All Parametric CAD software is complicated to use, you need to wrap your head around designing with rules, but once you get that basically all of them unlock.

[–] the16bitgamer@programming.dev 13 points 3 hours ago (2 children)

Is it decent ? Yes

Should I look elsewhere? Also yes.

CAD is difficult to understand on a good day, and FreeCAD is a beginner unfriendly implementation of it.

I personally love it and it’s an excellent tool if you already know what you are doing. If you don’t, it’s a mess of screens and spaces with no rhyme or reason.

My two cents. Learn CAD first, Google Sketchup or Fusion 360 are good and beginner friendly with lots of tutorials. Then move to FreeCAD to learn the differences.

That said if you want to just try FreeCAD, this release is the best I’ve used from them.

[–] Boomkop3@reddthat.com 2 points 3 hours ago

I'm familiar with sketchup, I'll give it a shot this weekend!

[–] Liz@midwest.social 1 points 3 hours ago

Does it still have that weird problem where you're not allowed to modify surfaces because of the way you created them? Last time I tried using it, I couldn't create a mirror copy of a shape and then edit the mirror. I could only edit the source, which then applied the changes to all the parts.

[–] Imacat@lemmy.dbzer0.com 49 points 13 hours ago (2 children)

Apparently Ondsel recently announced they’re shutting down, partially due to this release. A lot of what Ondsel added to the FreeCAD experience is just merged into FreeCAD now. Sad to see it but at least all their work wasn’t for nothing.

https://ondsel.com/blog/goodbye/

[–] Lettuceeatlettuce@lemmy.ml 7 points 3 hours ago

Really sad to hear this, I just found out about Ondsel recently.
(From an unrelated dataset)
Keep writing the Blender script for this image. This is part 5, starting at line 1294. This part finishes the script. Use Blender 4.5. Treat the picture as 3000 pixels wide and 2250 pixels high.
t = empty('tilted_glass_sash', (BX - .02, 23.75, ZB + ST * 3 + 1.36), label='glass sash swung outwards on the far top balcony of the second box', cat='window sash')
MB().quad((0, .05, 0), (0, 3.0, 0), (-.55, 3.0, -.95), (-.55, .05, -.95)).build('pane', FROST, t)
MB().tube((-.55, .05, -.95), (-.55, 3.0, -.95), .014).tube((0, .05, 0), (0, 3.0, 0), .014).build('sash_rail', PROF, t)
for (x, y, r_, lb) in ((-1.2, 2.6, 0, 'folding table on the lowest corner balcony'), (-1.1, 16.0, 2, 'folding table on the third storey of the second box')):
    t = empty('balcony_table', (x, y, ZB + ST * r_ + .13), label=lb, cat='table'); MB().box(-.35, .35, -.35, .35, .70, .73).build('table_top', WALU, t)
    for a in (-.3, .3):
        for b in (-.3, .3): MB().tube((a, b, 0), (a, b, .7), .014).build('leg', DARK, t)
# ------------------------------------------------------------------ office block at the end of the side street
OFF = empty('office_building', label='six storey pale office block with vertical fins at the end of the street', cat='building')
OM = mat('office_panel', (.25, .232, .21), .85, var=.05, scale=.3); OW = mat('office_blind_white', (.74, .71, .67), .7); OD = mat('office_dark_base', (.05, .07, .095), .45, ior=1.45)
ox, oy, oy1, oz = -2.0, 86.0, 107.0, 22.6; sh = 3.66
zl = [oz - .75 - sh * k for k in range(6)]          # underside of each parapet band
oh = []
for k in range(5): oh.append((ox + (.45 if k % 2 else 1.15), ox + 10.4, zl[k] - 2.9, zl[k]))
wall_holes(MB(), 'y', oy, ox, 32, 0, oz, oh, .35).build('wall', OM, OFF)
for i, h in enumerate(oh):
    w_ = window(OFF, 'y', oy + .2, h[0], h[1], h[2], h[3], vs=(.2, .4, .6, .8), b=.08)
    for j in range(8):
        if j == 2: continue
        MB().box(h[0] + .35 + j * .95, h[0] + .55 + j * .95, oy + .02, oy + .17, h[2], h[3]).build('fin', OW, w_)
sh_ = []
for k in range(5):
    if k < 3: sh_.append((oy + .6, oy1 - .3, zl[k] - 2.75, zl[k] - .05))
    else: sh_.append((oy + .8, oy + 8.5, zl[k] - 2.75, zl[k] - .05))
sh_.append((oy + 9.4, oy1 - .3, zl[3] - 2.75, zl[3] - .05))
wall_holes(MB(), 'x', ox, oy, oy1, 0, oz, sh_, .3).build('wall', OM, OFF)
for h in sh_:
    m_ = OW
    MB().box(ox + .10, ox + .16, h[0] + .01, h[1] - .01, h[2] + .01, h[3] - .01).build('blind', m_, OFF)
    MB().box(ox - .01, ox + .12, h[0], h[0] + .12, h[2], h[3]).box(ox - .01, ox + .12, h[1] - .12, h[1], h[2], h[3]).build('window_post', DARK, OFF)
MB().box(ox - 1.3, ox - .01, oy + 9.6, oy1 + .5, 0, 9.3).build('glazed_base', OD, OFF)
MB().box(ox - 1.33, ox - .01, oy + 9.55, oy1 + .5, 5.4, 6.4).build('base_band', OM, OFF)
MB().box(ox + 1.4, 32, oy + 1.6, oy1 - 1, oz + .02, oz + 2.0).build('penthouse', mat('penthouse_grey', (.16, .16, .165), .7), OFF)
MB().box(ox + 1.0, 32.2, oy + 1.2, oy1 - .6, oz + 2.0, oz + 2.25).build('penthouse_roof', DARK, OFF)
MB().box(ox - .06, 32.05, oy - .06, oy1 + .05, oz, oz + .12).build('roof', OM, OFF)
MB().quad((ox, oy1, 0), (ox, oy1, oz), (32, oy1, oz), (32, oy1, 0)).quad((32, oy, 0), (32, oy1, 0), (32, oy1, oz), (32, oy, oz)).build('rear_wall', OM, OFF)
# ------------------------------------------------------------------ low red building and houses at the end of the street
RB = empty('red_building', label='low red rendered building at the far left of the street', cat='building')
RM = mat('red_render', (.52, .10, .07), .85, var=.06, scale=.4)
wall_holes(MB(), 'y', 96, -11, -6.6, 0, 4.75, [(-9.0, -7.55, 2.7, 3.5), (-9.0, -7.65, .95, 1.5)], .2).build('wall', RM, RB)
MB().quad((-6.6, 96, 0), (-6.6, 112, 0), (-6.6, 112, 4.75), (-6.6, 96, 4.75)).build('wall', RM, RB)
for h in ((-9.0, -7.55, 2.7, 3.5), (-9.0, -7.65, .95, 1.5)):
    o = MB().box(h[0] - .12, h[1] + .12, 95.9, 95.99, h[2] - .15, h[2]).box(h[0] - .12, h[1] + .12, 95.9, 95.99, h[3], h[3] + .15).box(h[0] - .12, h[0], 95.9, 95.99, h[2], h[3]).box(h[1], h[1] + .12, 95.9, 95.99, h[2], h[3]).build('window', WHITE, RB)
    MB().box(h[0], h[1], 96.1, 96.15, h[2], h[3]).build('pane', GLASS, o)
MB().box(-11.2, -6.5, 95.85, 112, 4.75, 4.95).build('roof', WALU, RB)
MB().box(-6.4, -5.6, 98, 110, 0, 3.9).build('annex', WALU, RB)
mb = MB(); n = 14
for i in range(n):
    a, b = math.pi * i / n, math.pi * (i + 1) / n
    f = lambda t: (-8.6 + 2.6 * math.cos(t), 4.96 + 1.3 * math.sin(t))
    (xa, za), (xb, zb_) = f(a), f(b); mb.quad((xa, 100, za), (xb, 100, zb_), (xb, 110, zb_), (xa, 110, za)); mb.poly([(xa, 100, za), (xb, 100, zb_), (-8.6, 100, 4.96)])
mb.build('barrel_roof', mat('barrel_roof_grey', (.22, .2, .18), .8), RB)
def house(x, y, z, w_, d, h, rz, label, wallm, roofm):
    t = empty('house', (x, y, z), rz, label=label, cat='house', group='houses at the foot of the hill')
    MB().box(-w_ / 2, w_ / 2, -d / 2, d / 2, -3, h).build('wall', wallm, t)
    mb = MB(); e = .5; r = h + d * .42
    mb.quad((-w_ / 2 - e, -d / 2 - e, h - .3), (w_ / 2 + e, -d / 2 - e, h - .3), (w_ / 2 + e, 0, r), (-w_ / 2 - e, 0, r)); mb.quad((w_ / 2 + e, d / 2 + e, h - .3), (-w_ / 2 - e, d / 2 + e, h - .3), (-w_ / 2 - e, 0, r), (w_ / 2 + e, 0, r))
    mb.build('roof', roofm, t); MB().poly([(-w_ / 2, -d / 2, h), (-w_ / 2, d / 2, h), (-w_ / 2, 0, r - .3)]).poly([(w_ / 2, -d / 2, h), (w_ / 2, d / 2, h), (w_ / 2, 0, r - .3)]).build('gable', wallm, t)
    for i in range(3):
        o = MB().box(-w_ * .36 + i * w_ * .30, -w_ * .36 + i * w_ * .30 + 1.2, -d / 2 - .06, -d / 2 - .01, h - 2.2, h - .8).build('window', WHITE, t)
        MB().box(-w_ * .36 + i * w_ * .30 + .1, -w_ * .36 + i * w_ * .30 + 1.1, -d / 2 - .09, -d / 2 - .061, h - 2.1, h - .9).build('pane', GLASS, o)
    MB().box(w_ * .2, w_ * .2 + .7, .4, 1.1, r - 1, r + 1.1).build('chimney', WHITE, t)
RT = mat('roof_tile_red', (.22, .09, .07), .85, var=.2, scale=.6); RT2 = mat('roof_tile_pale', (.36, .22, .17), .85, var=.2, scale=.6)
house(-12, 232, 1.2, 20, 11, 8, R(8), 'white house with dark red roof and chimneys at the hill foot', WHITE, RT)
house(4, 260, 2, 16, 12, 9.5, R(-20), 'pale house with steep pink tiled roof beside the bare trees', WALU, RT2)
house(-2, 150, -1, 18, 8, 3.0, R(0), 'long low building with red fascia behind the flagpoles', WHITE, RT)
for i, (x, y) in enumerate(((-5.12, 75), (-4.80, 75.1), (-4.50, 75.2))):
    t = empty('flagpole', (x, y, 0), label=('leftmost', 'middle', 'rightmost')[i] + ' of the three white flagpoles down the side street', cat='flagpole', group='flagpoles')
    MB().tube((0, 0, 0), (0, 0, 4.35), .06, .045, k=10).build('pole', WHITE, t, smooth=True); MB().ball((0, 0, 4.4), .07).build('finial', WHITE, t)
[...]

Glad to hear FreeCAD is getting their merges, but I really would have liked to see Ondsel find a market all its own.

[–] asbestos@lemmy.world 5 points 9 hours ago
[–] electricprism@lemmy.ml 2 points 7 hours ago

Last time i tried it was crashing a bit. I am excited to try again, it's such a needed tool

[–] einlander@lemmy.world 18 points 13 hours ago (1 children)

Rip Ondsel, made great changes before it died.

[–] ad_on_is@lemm.ee 17 points 11 hours ago

most of them are merged in FC, and they will still continue contributing.

[–] BartyDeCanter@lemmy.sdf.org 23 points 14 hours ago (2 children)

Ooh! Time to give it another look.

[–] ad_on_is@lemm.ee 8 points 11 hours ago

tbh... I like it more than OnShape, but I also just use it as a hobby for 3dprinting.

[–] Damage@feddit.it 3 points 11 hours ago

It's still... Difficult if you're used to commercial CAD suites, but it's leagues better than it used to be

[–] BoxOfFeet@lemmy.world 1 points 7 hours ago

Well, I'm definitely going to try it because some of those third party workbenches look pretty cool. And I like the idea of having CAD software on my new Linux PC. But I have access to NX from work, so it's going to have some big shoes to fill. Looks like there are workbenches for editing meshes like from STL files, which is cool. My license at work doesn't include that. Anyone know if it supports 3DConnexion devices?

[–] evasive_chimpanzee@lemmy.world 8 points 13 hours ago

Seems like a lot of great changes

[–] stardustpathsofglory@lemmy.world 7 points 13 hours ago

Glad to hear! I was using it already from time to time.